Against this backdrop of far-reaching change, Abengoa is today a world benchmark in the development of innovative technological solutions for sustainable development. Abengoa and its business units’ policies and innovation strategies seek to make sustainable use of resources and raw materials so as to harness their entire life cycles. This is why Abengoa today is an international leader in many key areas of the Green Economy. The concept of “Green Economy” was coined in the midst of the present world economic crisis as part of the Global Green New Deal, the United Nations Environment Program mooted on October 22, 2008 to address the interdependence between economic activity and natural ecosystems, more specifically, industry’s harmful implications for climate change and global warming.

President Obama used the term “Green Economy” in his speech to the United States Congress on February 25, 2009 in connection with his ambitious program of energy reform. The new scheme, popularly known as “cap and trade,” aims to lower greenhouse gas emissions by 80 % by 2050 and to create millions of new, “green” jobs.

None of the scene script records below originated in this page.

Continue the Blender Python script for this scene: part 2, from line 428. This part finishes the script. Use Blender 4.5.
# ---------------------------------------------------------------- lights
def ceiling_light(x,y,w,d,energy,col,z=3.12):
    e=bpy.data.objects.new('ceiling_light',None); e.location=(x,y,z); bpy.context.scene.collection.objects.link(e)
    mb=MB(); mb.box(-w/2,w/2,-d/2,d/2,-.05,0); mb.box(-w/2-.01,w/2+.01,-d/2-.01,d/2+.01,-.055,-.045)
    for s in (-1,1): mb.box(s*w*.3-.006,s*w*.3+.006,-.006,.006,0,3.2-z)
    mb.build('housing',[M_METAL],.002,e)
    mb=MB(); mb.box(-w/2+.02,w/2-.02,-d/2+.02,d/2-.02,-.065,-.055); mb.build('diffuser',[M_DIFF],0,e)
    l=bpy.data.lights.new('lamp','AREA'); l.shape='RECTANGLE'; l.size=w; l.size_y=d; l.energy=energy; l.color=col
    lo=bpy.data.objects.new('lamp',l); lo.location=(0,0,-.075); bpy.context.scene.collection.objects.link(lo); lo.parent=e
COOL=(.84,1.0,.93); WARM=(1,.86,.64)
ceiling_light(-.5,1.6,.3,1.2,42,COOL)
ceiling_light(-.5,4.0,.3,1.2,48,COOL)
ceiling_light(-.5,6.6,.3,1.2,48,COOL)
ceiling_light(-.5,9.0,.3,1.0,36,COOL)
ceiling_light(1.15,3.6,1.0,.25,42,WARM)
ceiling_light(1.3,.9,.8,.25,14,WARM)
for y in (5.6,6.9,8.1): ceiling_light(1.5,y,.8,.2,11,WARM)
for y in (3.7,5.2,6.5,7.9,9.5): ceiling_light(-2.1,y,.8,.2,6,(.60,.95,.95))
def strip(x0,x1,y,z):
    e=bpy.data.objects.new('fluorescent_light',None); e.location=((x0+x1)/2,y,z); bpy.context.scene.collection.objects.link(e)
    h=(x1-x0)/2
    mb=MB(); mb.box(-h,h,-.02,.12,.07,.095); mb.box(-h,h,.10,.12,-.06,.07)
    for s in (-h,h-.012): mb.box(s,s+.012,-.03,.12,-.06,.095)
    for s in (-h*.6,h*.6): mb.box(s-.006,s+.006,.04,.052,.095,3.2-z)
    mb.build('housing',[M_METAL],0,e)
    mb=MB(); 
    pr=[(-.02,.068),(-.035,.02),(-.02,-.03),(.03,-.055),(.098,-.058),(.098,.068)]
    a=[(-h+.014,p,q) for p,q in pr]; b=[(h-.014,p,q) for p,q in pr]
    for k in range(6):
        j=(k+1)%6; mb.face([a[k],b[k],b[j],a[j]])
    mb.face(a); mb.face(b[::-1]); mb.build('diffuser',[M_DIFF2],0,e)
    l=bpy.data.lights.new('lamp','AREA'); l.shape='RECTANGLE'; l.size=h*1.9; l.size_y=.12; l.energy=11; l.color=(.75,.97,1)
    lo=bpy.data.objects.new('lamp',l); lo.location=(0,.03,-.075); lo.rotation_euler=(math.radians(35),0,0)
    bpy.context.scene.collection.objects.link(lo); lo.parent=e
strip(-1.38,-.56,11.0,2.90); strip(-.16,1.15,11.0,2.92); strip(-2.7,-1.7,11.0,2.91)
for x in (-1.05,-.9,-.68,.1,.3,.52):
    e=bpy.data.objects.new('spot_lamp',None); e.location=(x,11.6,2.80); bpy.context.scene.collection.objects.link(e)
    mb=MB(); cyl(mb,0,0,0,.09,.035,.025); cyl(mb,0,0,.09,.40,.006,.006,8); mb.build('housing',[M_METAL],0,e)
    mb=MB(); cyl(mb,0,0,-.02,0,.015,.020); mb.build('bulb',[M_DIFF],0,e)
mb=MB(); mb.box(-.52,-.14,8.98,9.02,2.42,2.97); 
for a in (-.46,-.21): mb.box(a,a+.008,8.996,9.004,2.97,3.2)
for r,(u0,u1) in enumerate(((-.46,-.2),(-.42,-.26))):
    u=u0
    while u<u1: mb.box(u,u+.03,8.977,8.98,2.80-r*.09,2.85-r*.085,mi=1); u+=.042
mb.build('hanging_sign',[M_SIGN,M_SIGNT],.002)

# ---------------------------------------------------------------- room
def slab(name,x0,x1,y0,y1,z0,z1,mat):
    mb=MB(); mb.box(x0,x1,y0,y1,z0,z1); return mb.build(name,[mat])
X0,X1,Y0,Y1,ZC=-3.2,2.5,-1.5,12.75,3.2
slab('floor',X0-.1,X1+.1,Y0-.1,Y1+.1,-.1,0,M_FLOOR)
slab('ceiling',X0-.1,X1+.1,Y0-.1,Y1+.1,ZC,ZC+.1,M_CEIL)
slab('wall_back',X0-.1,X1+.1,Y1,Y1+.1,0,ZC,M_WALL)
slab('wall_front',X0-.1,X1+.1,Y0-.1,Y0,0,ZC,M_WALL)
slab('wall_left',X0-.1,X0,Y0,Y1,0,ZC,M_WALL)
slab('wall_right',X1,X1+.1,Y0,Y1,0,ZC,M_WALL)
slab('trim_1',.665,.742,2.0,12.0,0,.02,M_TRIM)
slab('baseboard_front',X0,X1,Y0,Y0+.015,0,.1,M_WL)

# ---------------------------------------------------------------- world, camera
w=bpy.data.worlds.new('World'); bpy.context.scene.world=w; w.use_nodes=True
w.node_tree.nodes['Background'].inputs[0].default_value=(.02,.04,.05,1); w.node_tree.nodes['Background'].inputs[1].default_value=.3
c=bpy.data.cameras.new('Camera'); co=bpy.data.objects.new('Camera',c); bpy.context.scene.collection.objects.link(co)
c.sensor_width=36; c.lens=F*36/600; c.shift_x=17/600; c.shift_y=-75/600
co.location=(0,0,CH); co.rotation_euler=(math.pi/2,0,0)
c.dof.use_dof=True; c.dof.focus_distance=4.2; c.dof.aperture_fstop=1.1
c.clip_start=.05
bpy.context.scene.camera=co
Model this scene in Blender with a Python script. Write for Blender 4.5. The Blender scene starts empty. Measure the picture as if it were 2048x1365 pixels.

In Spain, the Council of Ministers set its seal on the new Sustainable Economy Bill on March 19, 2010. Regarded as the centerpiece of the current legislative term, the new law is intended to bring about much-needed change in the Spanish economy over the next ten years by basing it on higher value-added industries: This calls for enhanced innovation and competitiveness.

Abengoa, for its part, has been working on the challenge posed by sustainability for the past twenty years. It has honed its capacity for technological innovation as the right tool for this paradigm shift. Abengoa has invested in research, development and innovation, recruited and developed the necessary talent, and disseminated the most promising technologies on a global scale.